Yields on 10-year bonds reflected this faster speed of expected tightening, pushing UK yields above 1.4% for the first time since late 2018, and while the gilt curve flattened at longer maturities, there was a meaning fall in prices, with the 2071 gilt falling 4%. In the US 10-year yields ended above 1.9% while German rates moved decisively into positive territory. Implied inflation remained stubbornly high in the UK but fell back in other markets. My bellwether gauge, long-dated real yields, saw some movement with the US rate turning positive and the UK equivalent nearing -2%; in both cases a retreat of over 50bps in the last two months.

Investment grade credit markets took the higher yields and associated equity market volatility badly. In sterling, the credit spread premium moved out to 112bps, compared to 96bps at the start of January. Subordinated financials bore the brunt of the move but most sectors saw meaningful widening. New issuance has abated in the light of market conditions and although we saw primary supply from Sage and taps of Housing Association bonds, activity is well down on expectations for this time of year. Conversely, high yield performed relatively well and while spreads remain above 4% there was no move wider on the week.

What does this mean for preferred areas of the fixed income market? I continue to be cautious on longer-dated bonds but short-dated gilts now discount our view of where rates end up. If we look at our short duration credit strategies, whether sub-investment or investment grade, yields look attractive.
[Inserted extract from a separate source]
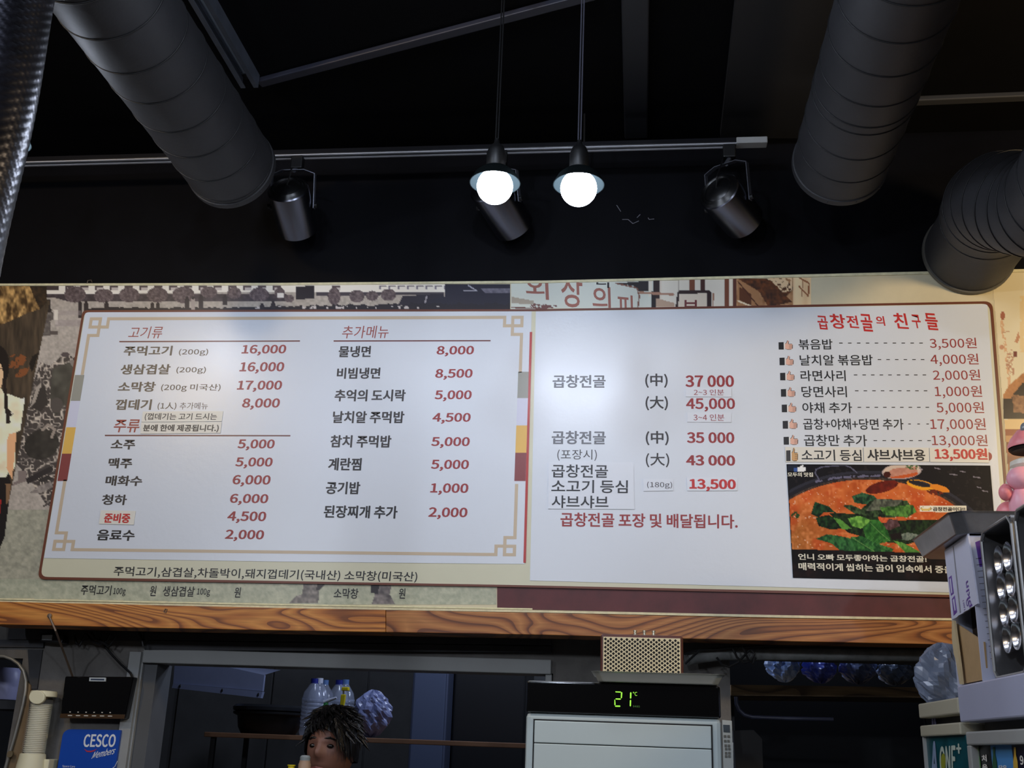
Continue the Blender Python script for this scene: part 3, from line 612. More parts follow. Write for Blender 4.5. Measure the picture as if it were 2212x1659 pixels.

It is times like these that having a clear investment philosophy – that point of reference again – helps navigate uncertainty. It does not guarantee success but allows for context and perspective.

Past performance is not a guide to future performance. The value of investments and any income from them may go down as well as up and is not guaranteed. Investors may not get back the amount invested. The views expressed are those of the author at the date of publication unless otherwise indicated, which are subject to change, and is not investment advice.